Zimbabwe has stunned global commodity markets by banning the export of all raw minerals and lithium concentrates with immediate effect. This is part of a broader policy shift by Zimbabwe, aimed at forcing mining companies to process minerals domestically and capture more value from its natural resources.
The decision was announced on February 25 2026 by Zimbabwe’s Ministry of Mines and Mining Development. It applies to all unprocessed minerals, including lithium concentrates that were previously destined for export markets, mostly in China. The ban fastens the government’s earlier plan to stop lithium concentrate exports by 2027.
Africa’s largest lithium producer
Zimbabwe is Africa’s largest lithium producer and a strategically important supplier to the global battery industry. The country exported approximately 1.1 million tonnes of lithium concentrate in 2025 alone. This generated $513.8-million in export revenue in 2025. However, most of that lithium was exported in raw or semi-processed form. This left foreign refiners, especially in China, to capture the bulk of the economic value in battery markets.
The Zimbabwean government says that model must now end. Officials cited widespread export leakages, malpractice, and the need to ensure Zimbabwe derives full economic benefit from its mineral wealth. The ban is intended to force mining companies operating in Zimbabwe to build local processing plants. To also create jobs and strengthen domestic industrial capacity rather than exporting cheap raw materials.

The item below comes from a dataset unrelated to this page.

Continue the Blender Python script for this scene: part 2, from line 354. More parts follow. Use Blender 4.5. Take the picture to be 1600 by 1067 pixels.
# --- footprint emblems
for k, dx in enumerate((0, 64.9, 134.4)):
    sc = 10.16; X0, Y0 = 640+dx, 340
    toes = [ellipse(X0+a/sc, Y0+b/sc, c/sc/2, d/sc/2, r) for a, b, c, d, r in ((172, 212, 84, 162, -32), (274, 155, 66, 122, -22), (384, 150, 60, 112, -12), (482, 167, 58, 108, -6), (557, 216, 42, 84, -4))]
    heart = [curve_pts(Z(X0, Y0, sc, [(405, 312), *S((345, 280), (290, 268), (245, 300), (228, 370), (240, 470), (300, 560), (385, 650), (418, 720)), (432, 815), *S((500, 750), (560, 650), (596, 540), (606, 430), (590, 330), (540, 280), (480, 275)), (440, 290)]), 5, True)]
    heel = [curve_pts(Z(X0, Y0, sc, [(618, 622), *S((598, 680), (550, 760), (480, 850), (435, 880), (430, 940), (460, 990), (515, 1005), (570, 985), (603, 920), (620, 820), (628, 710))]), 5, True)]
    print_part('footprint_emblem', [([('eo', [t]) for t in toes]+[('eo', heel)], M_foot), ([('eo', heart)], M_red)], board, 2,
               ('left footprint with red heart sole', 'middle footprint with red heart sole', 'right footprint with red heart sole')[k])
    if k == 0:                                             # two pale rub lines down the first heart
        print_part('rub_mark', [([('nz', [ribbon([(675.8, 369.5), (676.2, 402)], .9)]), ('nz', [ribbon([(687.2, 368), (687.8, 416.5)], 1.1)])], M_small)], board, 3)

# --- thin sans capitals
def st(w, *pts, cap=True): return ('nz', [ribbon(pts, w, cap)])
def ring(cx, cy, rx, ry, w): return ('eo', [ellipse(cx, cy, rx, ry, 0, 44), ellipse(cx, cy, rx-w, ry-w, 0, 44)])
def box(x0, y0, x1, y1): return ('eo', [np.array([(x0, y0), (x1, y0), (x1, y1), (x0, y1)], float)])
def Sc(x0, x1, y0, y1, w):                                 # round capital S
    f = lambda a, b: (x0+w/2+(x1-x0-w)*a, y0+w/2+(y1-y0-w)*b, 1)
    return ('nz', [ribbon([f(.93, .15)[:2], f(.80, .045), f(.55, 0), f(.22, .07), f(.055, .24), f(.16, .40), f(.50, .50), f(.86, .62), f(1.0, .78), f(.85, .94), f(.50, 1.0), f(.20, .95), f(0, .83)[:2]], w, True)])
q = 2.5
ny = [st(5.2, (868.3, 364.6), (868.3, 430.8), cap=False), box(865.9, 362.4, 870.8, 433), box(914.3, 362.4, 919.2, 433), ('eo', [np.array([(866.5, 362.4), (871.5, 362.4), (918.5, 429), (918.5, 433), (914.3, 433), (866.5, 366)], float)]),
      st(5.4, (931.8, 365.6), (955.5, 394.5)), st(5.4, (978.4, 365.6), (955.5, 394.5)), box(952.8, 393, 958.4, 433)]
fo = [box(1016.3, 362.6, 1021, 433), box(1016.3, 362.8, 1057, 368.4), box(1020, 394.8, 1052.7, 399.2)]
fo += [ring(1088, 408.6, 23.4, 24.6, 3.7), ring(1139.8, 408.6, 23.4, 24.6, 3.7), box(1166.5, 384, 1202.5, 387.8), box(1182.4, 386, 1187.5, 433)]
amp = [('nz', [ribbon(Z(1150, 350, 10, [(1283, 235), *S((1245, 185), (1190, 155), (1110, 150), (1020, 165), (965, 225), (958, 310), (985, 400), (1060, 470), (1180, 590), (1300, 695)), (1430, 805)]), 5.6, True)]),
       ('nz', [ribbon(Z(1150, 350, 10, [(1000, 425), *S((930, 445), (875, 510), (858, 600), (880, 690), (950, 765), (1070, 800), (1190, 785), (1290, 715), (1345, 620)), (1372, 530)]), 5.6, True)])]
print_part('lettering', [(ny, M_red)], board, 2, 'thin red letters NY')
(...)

Lithium carbonate futures surged by more than 6% (+ $1,495 per tonne) in China following the announcement. A reflection of market fears over potential supply disruptions. Shares in major lithium producers around the world also jumped sharply. This as investors anticipated tighter global supply and stronger prices.
China to be hardest hit
China, which dominates global lithium refining, is expected to be among the hardest hit. Chinese companies, including Sinomine Resource Group, Zhejiang Huayou Cobalt, Chengxin Lithium, and Yahua Group, have invested heavily in Zimbabwe’s lithium sector. And they rely on shipments from the country to feed their processing plants.
Many of those companies now face an urgent need to build refining facilities inside Zimbabwe or risk losing access to the resource entirely.
In the short term, however, the export ban could disrupt Zimbabwe’s own economy. The country currently has limited lithium processing capacity. This means mining companies may be forced to slow production while new refining infrastructure is developed. And this could temporarily reduce export revenues. These are a critical source of foreign currency for the country’s fragile economy.
Worth the risk for Zimbabwe
Yet Zimbabwe’s government appears willing to accept short-term economic pain in exchange for long-term industrial gains. By forcing local beneficiation, Zimbabwe aims to capture significantly more value from its mineral resources. Processed lithium carbonate sells for around $22, 000 to $26, 000 per tonne. This compared with just $800 to $2, 000 per tonne for raw spodumene concentrate. Domestic refining could stimulate industrial development and increase government revenues over time.
Several African countries, including Namibia and Malawi, have introduced or are considering similar restrictions on exporting unprocessed minerals. These governments are seeking to move beyond the historical model in which Africa exports raw resources while importing expensive finished products. Zimbabwe’s move may accelerate that trend.